Today, all this is changing. Puerto Ricans have been leaving the five boroughs and other Latino groups have been pouring in, to the point that Puerto Ricans now account for less than 40% of the Hispanic community. The second largest group is Dominican (perhaps 20%), followed by Mexicans and a growing contingent of South Americans, many of whom come from very different cultural and political backgrounds. Though still overwhelmingly poor, often Spanish-speaking and on average younger than native-born New Yorkers — all factors that tend to discourage political participation — together Latinos now make up the city’s largest ethnic minority, and they are beginning to find their political voice.

Just what kind of voice is it? Republicans have taken heart in recent years from what some see as an emerging trend. Like all New Yorkers, Latinos still register overwhelmingly as Democrats. But beginning in 1989 when Rudolph Giuliani first ran for mayor, GOP mayoral candidates have racked up increasingly large shares of the Hispanic vote, culminating last year when Michael Bloomberg won a whooping 47%. What’s more, exit polling suggests, some of the more recently arrived nationalities — the South Americans in particular — are posing a growing counterweight to left-leaning Puerto Ricans and Dominicans: better educated, middle-class, family-oriented and often in business for themselves, they strike some observers as natural Republicans.

Of course, the bulk of New York’s Hispanics are still poor, ill-educated Puerto Ricans and Dominicans, and at first blush it is all but impossible to imagine them as swing voters. Despite the trend in mayoral politics that is so encouraging to Republicans, New York Hispanics lean heavily Democratic in all other contests. The leaders they elect and reelect by overwhelming margins still believe unquestioningly that government rather than the market is the answer in poor neighborhoods: Reps. Nydia Velazquez and Jose Serrano, for example, have staked their political careers on upping federal subsidies and opposing welfare reform. They take a conventionally liberal line on social issues. When it comes to racial minority politics, they stand immovably by affirmative action. And both have voted consistently against school choice and in favor of bilingual education. 
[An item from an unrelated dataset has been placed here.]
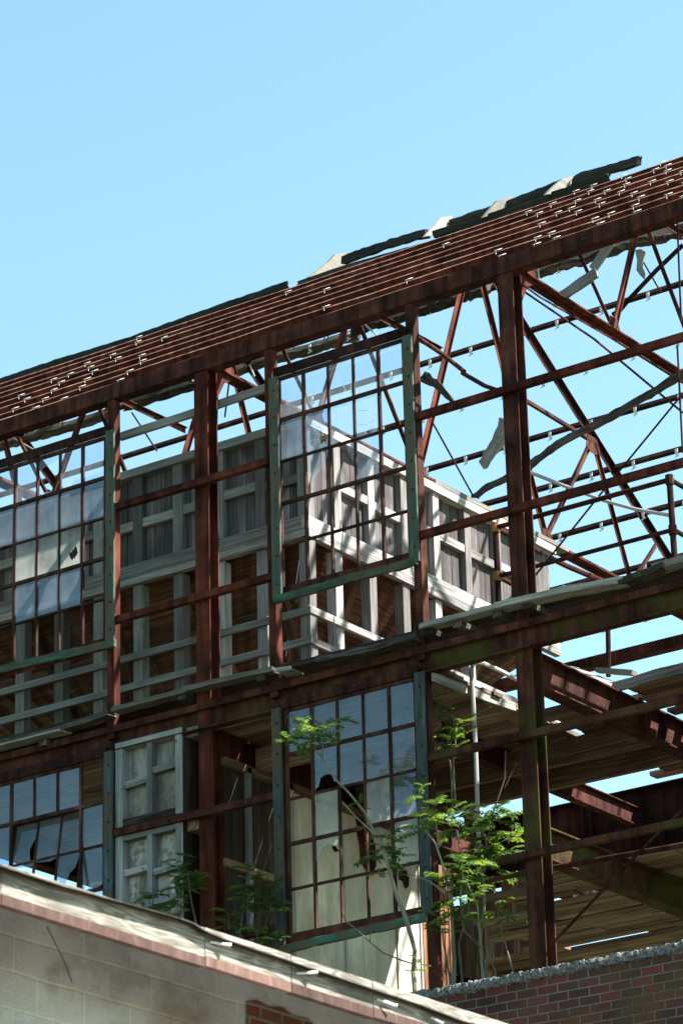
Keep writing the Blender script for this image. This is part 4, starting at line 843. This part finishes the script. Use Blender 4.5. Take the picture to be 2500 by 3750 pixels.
# the bush right of the lower window, several stems behind the coping
plant('tall sunlit sapling at the coping between the lower window and the right column', [([d2(250, 1170), d2(255, 1050), d2(245, 870), d2(235, 700), d2(245, 560)], .028, .012), ([d2(235, 700), d2(190, 500), d2(150, 380), d2(90, 300)], .014, .007), ([d2(300, 1160), d2(280, 950), d2(330, 780), d2(360, 640)], .016, .008), ([d2(245, 560), d2(300, 470), d2(330, 420)], .012, .007), ([d2(230, 1150), d2(195, 960), d2(185, 860)], .012, .008), ([d2(440, 1130), d2(410, 980), d2(310, 880), d2(290, 700), d2(300, 470), d2(270, 300)], .016, .01), ([d2(410, 980), d2(395, 850), d2(390, 740), d2(310, 560)], .012, .007), ([d2(490, 1110), d2(430, 960)], .009, .006), ([d2(170, 400), d2(145, 220)], .009, .006)],
      [(d2(75, 255), 6, .85), (d2(70, 90), 5, .7), (d2(150, 150), 5, .7), (d2(150, 240), 5, .7), (d2(230, 220), 6, .9), (d2(280, 290), 5, .8), (d2(300, 500), 6, .9), (d2(250, 540), 6, .9), (d2(300, 570), 5, .8), (d2(255, 630), 6, .8), (d2(360, 640), 5, .8), (d2(220, 740), 6, .8), (d2(290, 800), 5, .75), (d2(180, 790), 5, .7), (d2(200, 560), 4, .7), (d2(210, 870), 4, .6), (d2(290, 680), 4, .7)], -1.8, 1)
plant('bushy sapling with drooping leaves against the right column', [([d2(430, 1120), d2(400, 960), d2(430, 700), d2(420, 520), d2(440, 380), d2(400, 240)], .022, .009), ([d2(420, 520), d2(470, 430), d2(520, 370), d2(560, 350)], .01, .006), ([d2(440, 380), d2(480, 200)], .009, .005), ([d2(560, 350), d2(605, 265), d2(637, 310)], .006, .004)],
      [(d2(340, 230), 6, .9), (d2(400, 240), 7, 1.0), (d2(330, 300), 5, .8), (d2(480, 200), 6, .9), (d2(500, 240), 5, .9), (d2(430, 330), 5, .9), (d2(450, 420), 7, 1.05), (d2(520, 370), 6, .9), (d2(570, 370), 5, .8), (d2(430, 480), 7, 1.0), (d2(490, 470), 6, .9), (d2(450, 540), 5, .8), (d2(540, 430), 5, .8), (d2(370, 390), 4, .8)], 0.25, 2)
plant('slender sapling with few leaves at the foot of the right column', [([d2(590, 1100), d2(540, 930), d2(500, 760), d2(545, 690)], .012, .006), ([d2(440, 1090), d2(480, 930), d2(530, 870), d2(560, 820)], .01, .005)], [(d2(480, 770), 5, .8), (d2(550, 700), 4, .5), (d2(570, 810), 5, .7), (d2(620, 780), 3, .6), (d2(500, 810), 3, .6)], 0.3, 3, 0.26)
plant('thin tall sapling with leaf sprays just right of the lower window trim', [([d1(270, 1300), d1(255, 1150), d1(250, 1000), d1(262, 900), d1(250, 740)], .012, .006), ([d1(245, 1290), d1(240, 1100), d1(230, 1000), d1(205, 950), d1(130, 880)], .012, .005), ([d1(480, 1290), d1(545, 1100), d1(552, 940)], .01, .006), ([d1(545, 1150), d1(590, 1060), d1(615, 1010)], .007, .004)],
      [(d1(150, 660), 5, .8), (d1(165, 700), 5, .7), (d1(250, 750), 6, .9), (d1(290, 790), 5, .9), (d1(145, 825), 5, .8), (d1(160, 880), 4, .8), (d1(270, 910), 6, .8), (d1(310, 915), 4, .6)], 0.35, 4, 0.24)
plant('sapling stem leaning across the lower window, bright leaf spray at its tip', [([d4(1285, 750), d4(1275, 640), d4(1285, 520), d4(1230, 330), d4(1185, 220), c8(1100, 1330), c8(1065, 1200), c8(1030, 1090), c8(975, 1010), c8(935, 920), c8(830, 790), c8(740, 700), c8(680, 600), c8(640, 530)], .030, .008), ([c8(660, 570), c8(620, 520), c8(600, 450), c8(560, 400)], .006, .004), ([c8(660, 570), c8(665, 470), c8(690, 390)], .006, .004), ([c8(1030, 1090), c8(1100, 1010)], .007, .004), ([c8(790, 850), c8(870, 940), c8(935, 1000), c8(1040, 1090)], .011, .006)],
      [(c8(600, 400), 6, .95), (c8(500, 410), 5, .9), (c8(680, 370), 6, .9), (c8(520, 450), 5, .8), (c8(640, 440), 5, .8), (c8(560, 370), 4, .8), (c8(700, 440), 4, .7), (c8(905, 885), 3, .4), (c8(1060, 1110), 6, .85), (c8(1120, 1130), 5, .9), (c8(1010, 1130), 4, .8), (c8(1080, 1200), 5, .7), (c8(1060, 1270), 4, .6), (d4(1300, 600), 6, .5)], -0.95, 5)
plant('bare curved twig below the lower window sill ending in a leafy stem', [([d4(1280, 600), d4(1200, 575), d4(1100, 535), d4(1040, 485), d4(960, 410), d4(890, 355), d4(855, 285)], .012, .005), ([d4(1025, 470), d4(1030, 420), d4(1045, 370)], .006, .004), ([c8(1440, 1430), c8(1350, 1360), c8(1230, 1310), c8(1150, 1245)], .009, .005)], [(c8(1150, 1240), 5, .6), (c8(1180, 1170), 4, .6)], -0.7, 6, .22)
plant('shaded green sapling below the dark partition, left of the lower window', [([d4(375, 470), d4(390, 380), d4(385, 250), d4(360, 130)], .012, .006), ([d4(300, 470), d4(280, 420), d4(310, 200)], .008, .004)], [(d4(350, 110), 6, .9), (d4(330, 60), 5, .7), (d4(400, 170), 6, .9), (d4(310, 190), 6, .8), (d4(430, 250), 6, .9), (d4(470, 240), 5, .8), (d4(360, 260), 5, .9), (d4(460, 380), 5, .8), (d4(380, 400), 5, .8), (d4(430, 430), 4, .7), (d4(490, 190), 4, .7)], -0.3, 7, .27)
plant('small feathery plant on the shed roof beside the dark partition', [([d4(215, 400), d4(215, 310)], .006, .004), ([d4(290, 470), d4(250, 380)], .006, .004)], [(d4(210, 310), 6, .8), (d4(250, 330), 5, .7), (d4(190, 360), 4, .7), (d4(290, 430), 4, .5)], -0.3, 8, .25)
plant('dark green sapling in front of the lower panelled shutter and column', [([d3(1128, 530), d3(1105, 430), d3(1090, 340), d3(1080, 240)], .014, .007)], [(d3(1060, 190), 6, .95), (d3(1110, 190), 6, .95), (d3(1020, 230), 5, .9), (d3(1080, 250), 6, .8), (d3(1120, 270), 5, .8), (d3(1030, 280), 4, .7), (d3(1070, 340), 4, .7)], -0.3, 9, .26)
plant('low dark leaf tuft at the foot of the panelled shutters', [([d3(930, 480), d3(890, 430), d3(850, 390)], .006, .004), ([d3(960, 490), d3(985, 430)], .006, .004)], [(d3(845, 395), 5, .9), (d3(880, 410), 5, .8), (d3(970, 430), 5, .8), (d3(1010, 420), 5, .8), (d3(940, 460), 4, .7)], -0.3, 10, .25)
gr = MB(); rng = random.Random(77)
for i in range(420):
    u = rng.random(); px_ = 1500+u*580; c = PY((px_, 3640-(px_-1500)*0.185), BY+0.5)
    c = V((c.x+rng.uniform(-.1, .1), BY+rng.uniform(0.3, 0.9), ZB-0.1)); dens = noise.noise(V((c.x*2.2, 0, 0)))
    if dens < -0.1: continue
    h = rng.uniform(.06, .30)*(0.6+max(0, dens)); b = V((rng.uniform(-.06, .06), rng.uniform(-.06, .06), 0)); w_ = V((0.006, 0.004, 0)); r = rng.random()
    gr.face([c-w_, c+w_, c+w_*.6+b*.5+U*h*.6, c-w_*.6+b*.5+U*h*.6], [(0, 0)]*4, r); gr.face([c-w_*.6+b*.5+U*h*.6, c+w_*.6+b*.5+U*h*.6, c+b*1.6+U*h], [(0, 0)]*3, r)
tag(gr.build('grass', 'grass'), 'thin grass along the rough stone coping', 'grass', kind='stuff')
On government services, welfare and affirmative action, there is little if any sign that the rank and file diverge from them. But surprising things start to happen when pollsters ask about other preferences. Among the greatest discrepancies between leaders and followers are on social issues — abortion, gay rights, gender roles and the like — but these are of little interest politically, at least in New York. (No New York politician who actually hopes to win is going to campaign against abortion or gay rights.) More surprising — and more important — surveys also show a leadership gap on issues like education and law enforcement.
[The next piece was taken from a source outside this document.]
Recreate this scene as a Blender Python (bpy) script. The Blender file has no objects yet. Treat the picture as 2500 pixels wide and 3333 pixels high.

One of the most striking gulfs is on school choice. National polls show all Latino constituencies consistently in favor of choice, and New York Latinos are no exception. Last year’s annual survey by the Hispanic Federation showed that 60% endorsed charter schools (with only 25% opposed) and a statistically identical 59% supported the still stronger tool of vouchers. According to the president of the New York Charter School Resource Center, Gerry Vazquez, this is a preference born of pragmatism. “Perhaps unlike some other communities,” he explains, “your typical Latino parent doesn’t get caught up in whether something is politically correct or not. They know they need better schools and will enroll their children in the best available, no matter how they’re funded.”

When it comes to bilingual education, the evidence is a little murkier but still telling. The Hispanic Federation asks if respondents believe that schooling should be conducted in English, in Spanish or both equally, and finds 57% in favor of either mostly Spanish or both equally. But if you pose the question differently, as the Zogby polling firm does, asking if parents prefer English immersion for any student who isn’t fluent, Latinos opt overwhelmingly in favor – by margins of between 60% and 80%. The bottom line: like all immigrants, Latinos would be pleased if their children happened to retain their mother tongue and wouldn’t mind seeing Spanish taught in school — but not if that means the second generation is not learning English, all too often the result with bilingual education.
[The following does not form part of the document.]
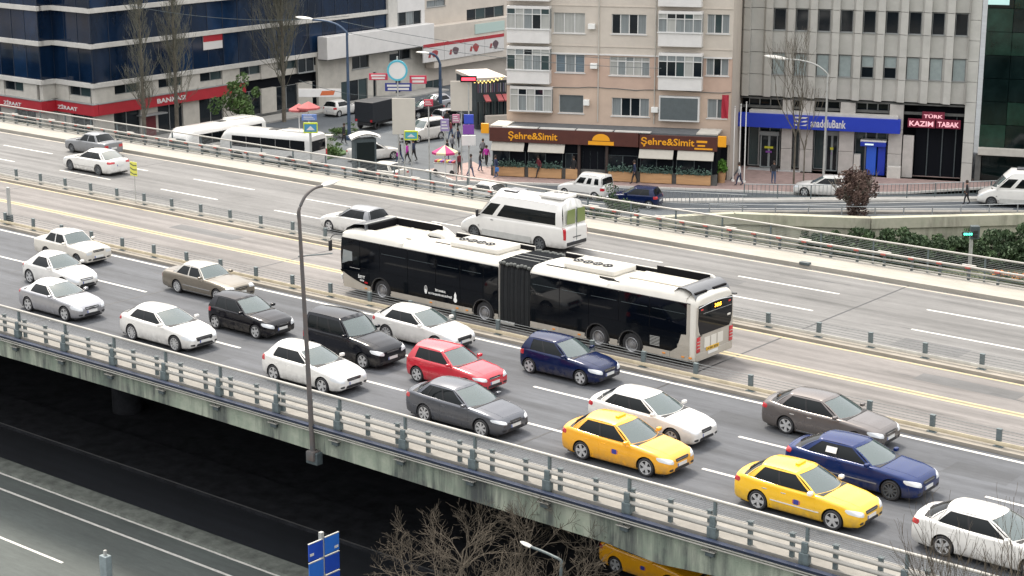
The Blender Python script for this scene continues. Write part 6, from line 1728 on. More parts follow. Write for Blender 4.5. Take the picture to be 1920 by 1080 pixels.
    q = MB(); G = [[(u0 + (u1 - u0) * i / 6, -1.0 - .1 * math.sin(i * 1.3 + j * .6), za + (zb - za) * j / 8) for j in range(9)] for i in range(7)]; q.grid(G); fl = F.put(q.build('flag', mat('flag_red', (.36, .02, .04), .7)), root)
    return root, F
rootC, FC = block_c()

# ------------------------------------------------------------ G: pleated grey office building with the blue bank fascia
def block_g():
    P0 = at(1387, 318, FARZ); F = Fac(P0, R_(21.5))
    root = thing('office_building', 'grey office building of folded concrete panels with a royal blue bank fascia', 'building', tuple(P0), R_(21.5))
    PAN1 = mat('folded_panel_light', (.43, .42, .39), .7, var=.10, scale=.8, bump=.12, bscale=12)
    PAN2 = PAN1
    zpan = F.uz(1387, 180)[1]; u0 = F.U(1385, 150); uE = F.U(1812, 170)
    rows = [F.uz(1387, y)[1] for y in (178, 137, 97, 56, 13)]
    dz = (rows[4] - rows[0]) / 4; rows = [rows[0] + dz * k for k in range(9)]
    # fold lines, from the window positions
    xr1 = [1450, 1491, 1532, 1575, 1617, 1659, 1703, 1746, 1790]
    us = [F.U(x, 60) for x in xr1]; st = (us[-1] - us[0]) / 8
    ww = .95
    folds = [us[0] + (k - 2) * st for k in range(0, 12)]
    dp = .55
    for k, uf in enumerate(folds):
        a = max(u0, uf); wv = st
        if a >= uE: break
        # convex column: light flat, turning back to the window strip
        sec = [(uf, .0), (uf + ww, .0), (uf + ww + .22, dp * .75), (uf + ww + .75, dp), (uf + st - .10, dp * .8), (uf + st, .02)]
        sec = [(max(u0, min(uE, x)), o) for x, o in sec]
        for r in range(8):
            hw = 1 if k >= 2 else 0
            z0, z1 = rows[r] + .02, rows[r + 1] - .02
            is_win = (r in (1, 3, 5, 7)) and k >= 2
            q = MB()
            q.grid([[(x, -o, z0), (x, -o, z1)] for x, o in (sec[1:] if is_win else sec)])
            # small top ledge
            q.add([(x, -o, z1) for x, o in sec] + [(sec[-1][0], .25, z1), (sec[0][0], .25, z1)], [tuple(range(len(sec) + 2))])
            q.add([(x, -o, z0) for x, o in sec] + [(sec[-1][0], .25, z0), (sec[0][0], .25, z0)], [tuple(reversed(range(len(sec) + 2)))])
            F.put(q.build('facade_panel', PAN1), root)
            if is_win:
                blind = r == 1
                mats = [CURT2] if (blind and k not in (6, 7)) else [WGLASS]
                if blind: mats = [mat('pale_blind', (.30, .35, .35), .3, spec=.5, var=.1)] if k not in (6, 7) else [mat('pale_blind', (.30, .35, .35), .3), WGLASS][::-1]
                F.window(root, uf + .04, uf + ww - .02, rows[r] + .04, rows[r + 1] - .04, 1, 2 if len(mats) == 2 else 1, ALU, mats, rec=.10, sill=True, fw=.05)
    F.box(root, 'joint_backing', DARKIN, u0, uE, -.4, -.22, zpan, rows[-1])
    F.box(root, 'roof_edge', PIER, u0, uE, -.4, .6, rows[-1], rows[-1] + .4)
    # right hand end pilaster of tiles
    up0, up1 = F.U(1812, 170), F.U(1832, 170)
    k = 0; z = 0
    while z < rows[-1]:
        F.box(root, 'pilaster_block', PAN1, up0, up1, -.4, .35, z + .015, min(rows[-1], z + dz * .9) - .015, ch=.015); z += dz * .9
    # ground floor
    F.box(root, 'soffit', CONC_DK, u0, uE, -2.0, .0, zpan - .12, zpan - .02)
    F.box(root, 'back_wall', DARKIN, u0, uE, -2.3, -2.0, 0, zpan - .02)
    zb0, zb1 = F.uz(1387, 237, .8)[1], F.uz(1387, 211, .8)[1]
    ub0, ub1 = F.U(1384, 225, .8), F.U(1688, 235, .8)
    BLU = mat('royal_blue_fascia', (.010, .035, .38), .4, var=.04, scale=1)
    F.box(root, 'blue_fascia', BLU, ub0, ub1, .3, .8, zb0, zb1, ch=.02)
    F.box(root, 'fascia_cap', BAND, F.U(1405, 210, .5), ub1 - .2, -.2, .6, zb1 + .005, zb1 + .22)
    M = lambda u, z, o: Matrix.Translation((u, -o, z)) @ Matrix.Rotation(PI / 2, 4, 'X')
    u0_, u1_, za, zb = F.rect(1520, 221, 1586, 240, .8)
    LW = mat('sign_white', (.60, .58, .56), .5)
    o = text('anadoluBank', u1_ - u0_, .62, M((u0_ + u1_) / 2, (zb0 + zb1) / 2 - .02, .81), LW, None, bold=.02, extrude=.02); F.put(o, root)
    q = MB(); uc = F.U(1501, 229, .8); zc_ = (zb0 + zb1) / 2
    for sgn in (-1, 1):
        for kk in range(3):
            q.prism([(uc + sgn * .12 + sgn * .45 * (kk / 3), zc_ + .42 - kk * .28), (uc + sgn * .55, zc_ + .42 - kk * .28), (uc + sgn * .40, zc_ + .30 - kk * .28), (uc + sgn * .0, zc_ + .30 - kk * .28)], -.83, -.805, 'Y')
    F.put(q.build('logo', LW), root)
    COLM = mat('column_stone', (.42, .395, .37), .6, var=.12, scale=1.5)
    for x0, x1, wide in ((1464, 1484, 0), (1499, 1523, 1), (1572, 1600, 0), (1664, 1690, 1), (1692, 1712, 0)):
        a, b_ = F.U(x0, 290), F.U(x1, 290); zt = zpan - .12
        if x0 < 1690:
            for z0, z1 in ((0, zt * .33), (zt * .33, zt * .66), (zt * .66, zt)): F.box(root, 'column', COLM, a, b_, -.3, .1, z0 + .01, z1 - .01, ch=.04)
        else: F.box(root, 'column', COLM, a, b_, -.3, .1, .01, zb0 - .2, ch=.04)
    F.box(root, 'upper_beam', CONC_DK, u0, uE, -.4, -.2, zb1 + .3, zb1 + .5)
    # glass shopfront between columns
    for x0, x1, n in ((1402, 1462, 3), (1486, 1498, 1), (1525, 1571, 2), (1602, 1662, 3)):
        a, b_ = F.U(x0, 290, -.8), F.U(x1, 290, -.8)
        F.window(root, a, b_, .25, zb0 - .1, n, 1, ALU, [WGLASS2, WGLASS], out=-.8, rec=.1, sill=False, fw=.10)
        F.window(root, a, b_, zb1 + .3, zpan - .2, n, 1, ALU, [WGLASS], out=-.6, rec=.1, sill=False, fw=.08)
    # doors with yellow and violet stickers
    for x0, x1 in ((1425, 1458), (1548, 1571)):
        a, b_ = F.U(x0, 285, -.5), F.U(x1, 285, -.5); zt = F.uz(x0, 252, -.5)[1]
        F.window(root, a, b_, .2, zt, 2, 1, mat('door_frame_grey', (.24, .26, .26), .5), [WGLASS], out=-.5, rec=.05, sill=False, fw=.16)
        F.box(root, 'door_head', mat('door_frame_grey', (.24, .26, .26), .5), a - .1, b_ + .1, -.6, -.3, zt, zt + .3)
        F.box(root, 'yellow_sticker', mat('sticker_yellow', (.52, .50, .03), .5), a + .35, b_ - .35, -.44, -.43, zt * .62, zt * .68); F.box(root, 'violet_sticker', mat('sticker_violet', (.20, .05, .30), .5), a + .45, b_ - .45, -.44, -.43, zt * .50, zt * .55)
    F.box(root, 'step', mat('step_stone', (.40, .40, .40), .7, var=.1), F.U(1400, 310, .4), F.U(1500, 316, .4), -.6, .5, 0, .16, ch=.02); F.box(root, 'step', PAVG, F.U(1500, 320, .4), uE, -.6, .6, 0, .14)
    # cash machine booth
    a, b_ = F.U(1612, 300, .1), F.U(1660, 300, .1); zt = F.uz(1636, 272, .1)[1]
    F.box(root, 'cash_machine_canopy', BLU, a, b_, -.8, .25, zt - .1, zt + .25, ch=.03); F.box(root, 'canopy_top', WHITEP, a, b_, -.7, .2, zt + .255, zt + .38)
    F.box(root, 'cash_machine', mat('atm_blue', (.015, .07, .40), .4, emit=.10), a + .45, b_ - .75, -.6, -.1, 0, zt - .12, ch=.03); F.box(root, 'cash_machine', BLU, b_ - .62, b_ - .05, -.6, -.15, 0, zt - .12, ch=.03)
    F.box(root, 'lit_sign', mat('atm_sign', (.55, .68, .66), .4, emit=.3), a + .35, a + 1.0, .252, .26, zt - .0, zt + .12)
    F.box(root, 'side_box', BAND, F.U(1600, 310, .1), F.U(1612, 310, .1), -.4, .1, 0, 1.7, ch=.02)
    # dark passage with pink lettering at the right
    a, b_ = F.U(1713, 290), F.U(1808, 290)
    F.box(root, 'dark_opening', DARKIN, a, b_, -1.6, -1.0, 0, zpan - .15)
    for xx in (1738, 1765, 1790): F.box(root, 'opening_bar', POSTD, F.U(xx, 290, -.9) - .04, F.U(xx, 290, -.9) + .04, -1.0, -.9, 0, zpan - .8)
    NEON = mat('pink_letters', (.78, .40, .44), .5, emit=.25); NB = mat('crimson_board', (.16, .008, .03), .5)
    for s_, x0, y0, x1, y1 in (('TÜRK', 1732, 213, 1768, 223), ('KAZIM', 1705, 226, 1750, 238), ('TABAK', 1758, 228, 1798, 240)):
        c0, c1, za, zb = F.rect(x0, y0, x1, y1, .1); F.box(root, 'sign_board', NB, c0 - .12, c1 + .12, .0, .06, za - .06, zb + .12)
        o = text(s_, c1 - c0, (zb - za) * .8, M((c0 + c1) / 2, (za + zb) / 2, .09), NEON, None, bold=.02, extrude=.01); F.put(o, root)
    F.box(root, 'core', CONC_DK, u0, uE, -14, -2.4, 0, rows[-1])
    u0_, u1_, za, zb = F.rect(1663, 313, 1688, 338, .7); F.box(root, 'planter_box', BAND, u0_, u1_, .3, .8, 0, zb - za, ch=.04)
    return root, F
rootG, FG = block_g()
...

Finally, and perhaps most dramatic, there are the law enforcement issues. Reps. Velazquez and Serrano have rarely met a law and order measure they didn’t want to vote against: they prefer alternative sentences to jail time, oppose trying juvenile offenders as adults, dislike mandatory “three-strikes” sentencing, and in many cases would substitute life in prison for the death penalty. (The only exception for them is hate crimes legislation.) Here in New York, they and other Latino officials played a leading role in anti-police protests occasioned by the Diallo and Louima incidents.

Rank and file Latinos joined those demonstrations, too, and still — though in ever declining numbers — express concern about police brutality. But unlike their leaders, they nevertheless support the police — and by and large look favorably on law enforcement. Even before 9/11, according the Hispanic Federation, six out of 10 rated the NYPD’s performance as good to excellent — roughly the same level of support as before Diallo and Louima — and the number will only go up in the 2002 survey. More dramatic still, roughly two-thirds want more, not less, policing in their neighborhoods. The last time the question was asked, in 1995, a near majority supported the death penalty. And — on what is likely to be one of this year’s most contested political issues — according to Zogby, nearly half (49%) feel that reducing the tough prison sentences mandated by the Rockefeller drug laws would be “soft on crime.”

On law enforcement and bilingual education, then, as on school choice, New York Latinos seem driven above all by practicality. The ideological concerns that motivate their leaders are a luxury most of them can ill afford, and what they want from politics is solutions — particularly solutions to problems close to home. There’s a lesson here for the Latino leadership, but also for Republicans looking to woo Hispanics. The contest is not about who speaks better Spanish (though ethnic identification will play some role). Nor is it about political ideas, whether multiculturalist, statist or market-oriented. What matters will be coming up with answers that actually work for Latino families — on these issues but also others, like homeownership and opportunities for entrepreneurs, that help people make the leap into the middle class. Surely this is just as it should be — and may the best party win.